The new railway connects Northwest China's Gansu and Qinghai provinces as well as the Xinjiang Uygur autonomous region, which indicates the successful operation of the first high-speed railway along the ancient Silk Road.
It reduces the travel time between Xi'an and Lanzhou from eight hours to about three hours.
Work on the 401-kilometer high-speed railway began in 2012, and a number of engineering challenges had to be overcome as it runs through the Loess Plateau.
Building a high-speed railway across the plateau was not an easy task, due to the dry, erodible soil.

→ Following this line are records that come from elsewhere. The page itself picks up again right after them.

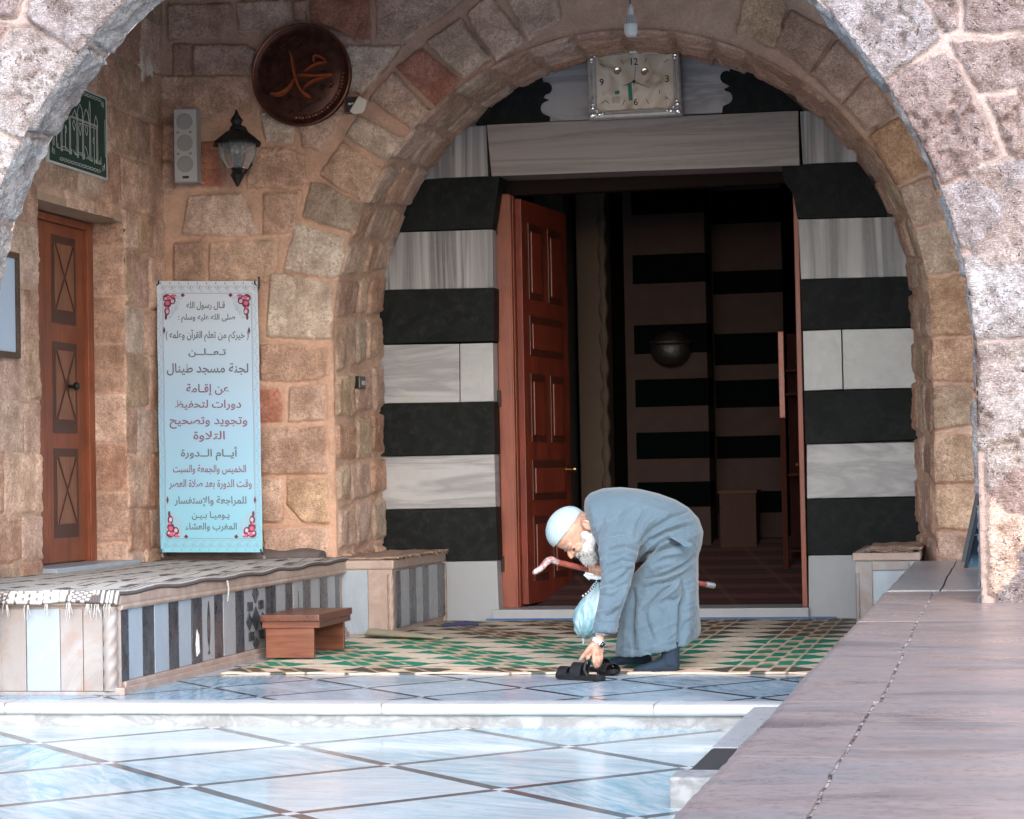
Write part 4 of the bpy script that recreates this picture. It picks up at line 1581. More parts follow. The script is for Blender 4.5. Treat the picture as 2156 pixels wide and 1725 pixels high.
# ================================================================ DIM HALL BEHIND THE DOOR
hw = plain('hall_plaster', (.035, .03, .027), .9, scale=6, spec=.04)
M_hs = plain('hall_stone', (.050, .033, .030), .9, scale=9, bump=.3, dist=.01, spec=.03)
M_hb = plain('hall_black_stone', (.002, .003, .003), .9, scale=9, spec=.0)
hl = thing('hall_walls', 'dim plastered walls of the hall seen through the doorway', 'wall', (-2.5, 19, 0))
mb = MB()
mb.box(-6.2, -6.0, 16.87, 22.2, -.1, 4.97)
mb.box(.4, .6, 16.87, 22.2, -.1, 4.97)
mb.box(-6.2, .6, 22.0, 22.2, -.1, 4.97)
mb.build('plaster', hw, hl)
mb = MB()
mb.box(-3.88, -3.62, 18.9, 19.4, 0, 4.9, .01)
mb.build('column', plain('hall_column_stone', (.09, .085, .077), .8), hl)
mb = MB()
mb.box(-3.52, -3.30, 18.95, 19.4, 0, 4.9, .01)
rngs = []
for i, z in enumerate(np.linspace(.2, 4.2, 90)):
    q = .03 + .014 * math.sin(i * 1.15)
    rngs.append([(-3.29 + q * math.cos(a), 18.93 + q * math.sin(a), z) for a in np.linspace(0, 2 * math.pi, 9)[:-1]])
mb.loft(rngs)
mb.build('scalloped_trim', plain('hall_trim', (.09, .06, .045), .8), hl)
# floor climbing gently, red striped carpet
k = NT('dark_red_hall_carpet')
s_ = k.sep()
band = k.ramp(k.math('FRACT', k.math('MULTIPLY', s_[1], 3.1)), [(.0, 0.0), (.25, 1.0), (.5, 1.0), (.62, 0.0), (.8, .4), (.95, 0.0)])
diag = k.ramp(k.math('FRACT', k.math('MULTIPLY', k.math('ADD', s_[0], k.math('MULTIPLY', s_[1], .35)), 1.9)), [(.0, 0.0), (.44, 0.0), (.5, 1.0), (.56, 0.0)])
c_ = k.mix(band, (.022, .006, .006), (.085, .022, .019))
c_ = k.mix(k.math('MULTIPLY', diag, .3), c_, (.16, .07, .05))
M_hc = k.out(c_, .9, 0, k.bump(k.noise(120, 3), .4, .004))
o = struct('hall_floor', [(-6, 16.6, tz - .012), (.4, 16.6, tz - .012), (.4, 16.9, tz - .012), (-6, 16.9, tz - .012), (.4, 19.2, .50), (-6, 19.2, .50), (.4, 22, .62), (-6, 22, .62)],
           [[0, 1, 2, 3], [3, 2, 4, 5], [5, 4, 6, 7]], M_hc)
# striped pier
pi_ = thing('striped_pier', 'black striped stone pier standing in the dim hall', 'pier', (-2.5, 19.2, 0))
fx0, fx1, fx2 = onY(1335, 700, 19.0)[0], onY(1488, 700, 19.0)[0], onY(1650, 700, 19.45)[0]
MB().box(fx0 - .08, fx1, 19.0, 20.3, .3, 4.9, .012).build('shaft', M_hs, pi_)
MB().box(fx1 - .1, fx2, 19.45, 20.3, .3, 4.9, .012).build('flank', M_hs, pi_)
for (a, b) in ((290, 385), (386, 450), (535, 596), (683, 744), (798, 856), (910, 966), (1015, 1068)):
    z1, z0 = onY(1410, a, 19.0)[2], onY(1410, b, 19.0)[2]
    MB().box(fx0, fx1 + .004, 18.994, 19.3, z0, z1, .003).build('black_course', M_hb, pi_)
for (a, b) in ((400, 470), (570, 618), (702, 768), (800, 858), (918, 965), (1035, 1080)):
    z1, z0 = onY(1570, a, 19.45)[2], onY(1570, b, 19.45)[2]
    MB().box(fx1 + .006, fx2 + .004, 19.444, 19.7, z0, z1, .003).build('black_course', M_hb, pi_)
# round dark bowl fixed to the pier
hp = onY(1412, 735, 18.93)
lp = thing('round_bowl', 'dark round bowl fixed to the striped pier in the hall', 'bowl', tuple(hp))
mb = MB(); mb.ell(hp, (.17, .11, .155), seg=28, rings=18); mb.build('bowl', plain('dark_glaze', (.014, .010, .009), .42, spec=.35, bump=.6, scale=26, dist=.01), lp, True)
mb = MB(); mb.lathe([(.12, 0), (.175, .012), (.18, .03), (.165, .04)], (hp[0], hp[1], hp[2] + .03), (0, 0, 1), 24); mb.build('rim', plain('dark_rim', (.02, .014, .012), .5), lp, True)
# wooden shelf at the right of the hall; upright's lit stretch painted orange
cb = thing('tall_shelf', 'tall wooden shelf unit in the hall, its lit edge painted orange', 'shelf', (-1.55, 18.2, .2))
gx0, gx1 = onY(1642, 900, 18.1)[0], onY(1654, 900, 18.1)[0]
gz0, gz1 = onY(1648, 1185, 18.1)[2], onY(1648, 698, 18.1)[2]
gzm = onY(1648, 880, 18.1)[2]
MB().box(gx0, gx1, 18.1, 18.14, gzm, gz1, .004).build('upright', plain('lit_upright_wood', (.36, .06, .018), .35, bump=.5, dist=.01, scale=20, var=.5), cb, label='upper part of the upright with orange light painted on')
M_shd = plain('dark_shelf_wood', (.045, .013, .009), .8, spec=.08)
MB().box(gx0, gx1, 18.1, 18.14, .25, gzm - .001, .004).build('upright', M_shd, cb)  # rest of the same upright, its shade painted as dark wood
MB().box(gx1 - .01, gx1 + .42, 18.45, 18.48, .25, gz1, .003).build('back', plain('dark_shelf_back', (.03, .011, .009), .85, spec=.05), cb)
for v in (780, 830, 1000, 1160):
    z = onY(1670, v, 18.15)[2]
    MB().box(gx1, gx1 + .42, 18.15, 18.45, z - .010, z + .010, .003).build('shelf_board', M_shd, cb)
# pale chest on the hall floor
cq = onY(1556, 1140, 18.9)
ch = thing('low_chest', 'brownish low box standing on the red hall carpet', 'box', (cq[0], 18.9, .45))
x0, x1 = onY(1515, 1080, 18.9)[0], onY(1592, 1080, 18.9)[0]
z1 = onY(1556, 1032, 18.9)[2]
MB().box(x0, x1, 18.9, 19.2, .42, z1 - .03, .006).build('case', plain('chest_wood', (.05, .028, .023), .8, spec=.04), ch)
MB().box(x0 - .012, x1 + .012, 18.885, 19.2, z1 - .029, z1, .005).build('lid', plain('chest_lid', (.07, .04, .032), .8, spec=.04), ch)

# ================================================================ SMALL SIDE DOOR (left wall)
M_sd = wood('side_door_wood', (.14, .034, .015), (.31, .088, .04), 2, .45)
M_sdd = wood('side_door_panel', (.14, .05, .027), (.28, .115, .062), 2, .4)
M_sdk = wood('side_door_dark', (.045, .016, .012), (.09, .034, .022), 2, .45)
XD = -6.04
sdz0, sdz1 = .56, 2.84
sd = thing('side_door', 'narrow brown wooden door with crossed panels in the left stone wall', 'door', (XD, 13.75, sdz0))
mb = MB()
mb.box(XD - .05, XD + .03, DY1 - .13, DY1 - .035, sdz0, sdz1, .006)
mb.box(XD - .05, XD + .03, DY0 + .01, DY0 + .08, sdz0, sdz1, .006)
mb.box(XD - .05, XD + .028, DY0 + .08, DY1 - .13, sdz1 - .05, sdz1, .006)
mb.build('frame', M_sd, sd)


def side_leaf(y0, y1):
    mb = MB()
    mb.box(XD - .035, XD, y0, y1, sdz0 + .01, sdz1 - .052, .003)
    lf = mb.build('leaf', M_sd, sd)
    p0, p1 = y0 + .10, y1 - .14
    rows = [(494, 680), (719, 912), (944, 1134)]
    for a, b in rows:
        za, zb = onX(115, b, XD)[2], onX(115, a, XD)[2]
        MB().box(XD - .001, XD + .003, p0, p1, za, zb, .001).build('panel', M_sdk, lf)
        mb = MB()
        mb.box(XD + .002, XD + .008, p0 + .045, p1 - .045, za + .09, zb - .055, .002)
        pn = mb.build('panel', M_sdd, lf)
        mb = MB()
        for (ya, yb_) in ((p0 + .05, p1 - .05), (p1 - .05, p0 + .05)):
            A, B = Vector((XD + .009, ya, za + .095)), Vector((XD + .009, yb_, zb - .06))
            dv = (B - A).normalized()
            nrm = Vector((0, -dv.z, dv.y)) * .006
            mb.prism([A + nrm, B + nrm, B - nrm, A - nrm], (.004 if ya < yb_ else .005, 0, 0))
        mb.build('cross_bars', M_sdk, lf)
    return lf


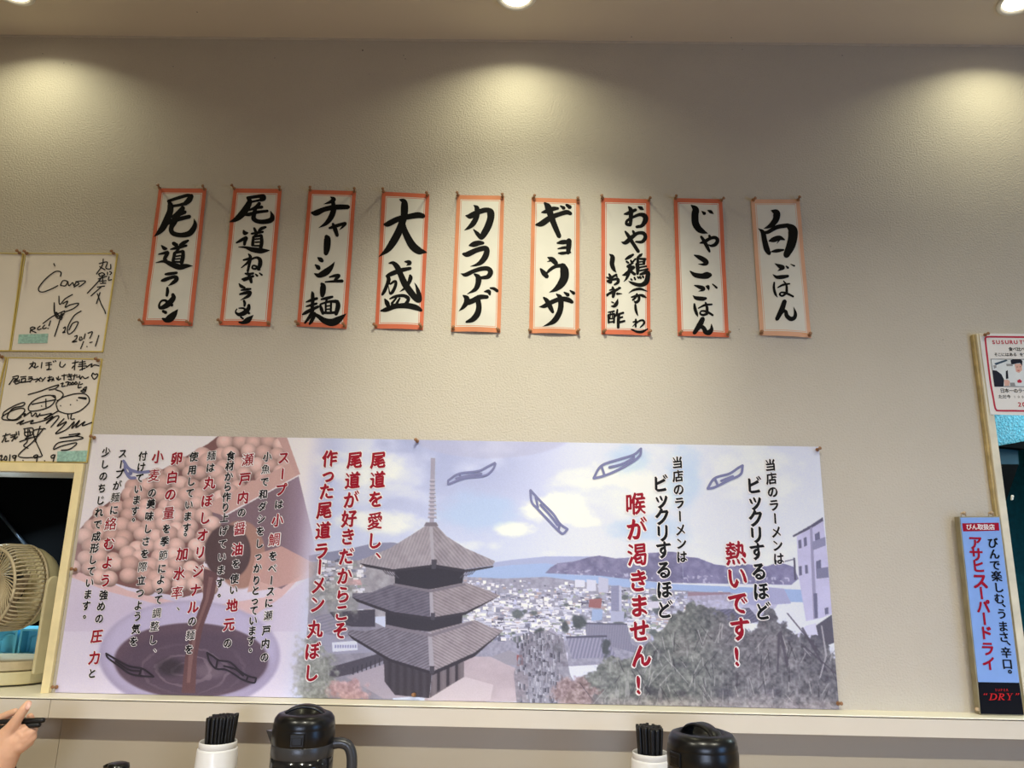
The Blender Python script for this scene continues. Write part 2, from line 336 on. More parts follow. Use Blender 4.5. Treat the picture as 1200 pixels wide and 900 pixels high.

Yuan Tao, project manager of the Gansu section of the Baoji-Lanzhou high-speed rail project of the China Railway Construction Corp, said it was "like building a high-speed railway on tofu".
More than 90 percent of the railway is elevated or run through tunnels.
Because the soil is prone to subsidence, a simultaneous observation system has been built to closely monitor the state of the soil.
The new railway is expected to promote the coordinated development among cities within a three-hour circle of Xi'an and so further enhance Xi'an's economic driving force in Northwest China.
The new rail line will also be conducive to China's poverty alleviation work in the undeveloped regions.